A novel prediction model of the joint exceedance probability of rain attenuation in Earth–satellite site diversity systems based on the Gaussian copula is presented. The proposed model is based on a number of experimental data of two-site diversity systems with different configurations. The proposed model outperforms the existing model for two-site diversity given in Recommendation ITU-R P.618-12 and the recently presented model based on the Clayton copula. The method is generalized to multiple-site diversity prediction. Results for a few existing three-site diversity experiments are evaluated.

On Rain Attenuation Time Series Generation: A New Simple Copula-based Channel Model for Satellite Slant Paths

The use of copulas decreases and almost vanishes the dependence of stochastic synthesizers from theoretical distributions, since empirical distributions can also be used. Therefore, in this correspondence, a novel rain attenuation time series synthesizer based on a Gaussian copula function is proposed. First, the Gaussian copula is tested for the modeling of joint exceedance probability of rain attenuation on a temporal domain with good results. Afterward, taking an advantage of the results from the previous tests, two expressions are proposed for the modeling of the Gaussian copula parameter as a function of time for the temperate and tropical regions. These expressions may be refined using more experimental beacon data in various climatic regions and for different satellite link characteristics. The synthesizer is based on the generation of time series from copula functions. It reproduces the first-order statistics and it is independent of the distribution that may describe well the rain attenuation used as input. The synthesizer is validated on the first-order statistics, for no time delay and with time delay and on the second-order statistics.

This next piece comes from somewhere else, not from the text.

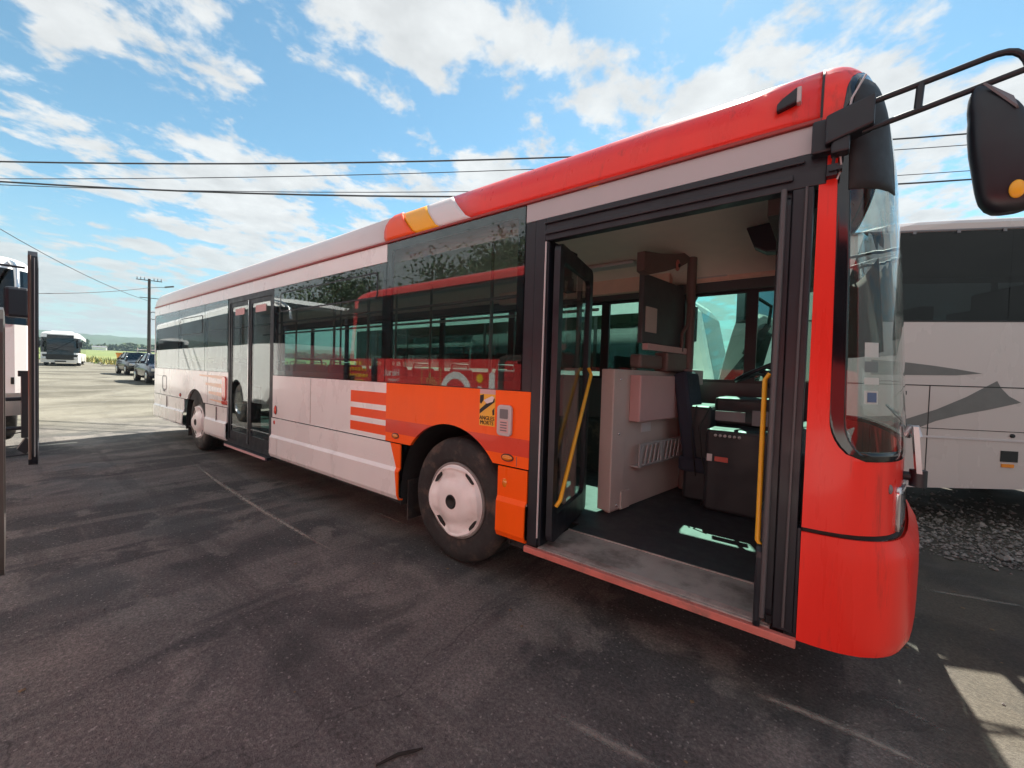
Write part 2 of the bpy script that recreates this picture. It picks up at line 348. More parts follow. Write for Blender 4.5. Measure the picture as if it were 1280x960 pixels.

Rain attenuation time series synthesizer for LEO satellite systems operating at Ka band

The increasing demand for delivering high data rates in Earth Observation systems using Low Earth Orbit (LEO) satellites has led the migration of operating frequency to Ka band. In this high frequency band rain attenuation is the dominant factor for the degradation of the quality of the link and Fade Mitigation Techniques (FMTs) are necessary in order to implement the links. However, FMTs require the prediction of time series of rain attenuation. In this paper a synthesizer is proposed which will be able to produce rain attenuation time series for LEO slant paths. The input parameters for this model are the elevation angle dependent statistical parameters of rain attenuation (long-term and dynamic) for a given elevation angle. Furthermore, in this paper an accurate methodology is provided to calculate the dynamic input parameter of the induced rain attenuation on the elevation angle-dependent slant path. The geographical coordinates of the sub-satellite points are derived from the AGIs software tool Satellite Tool Kit (STK).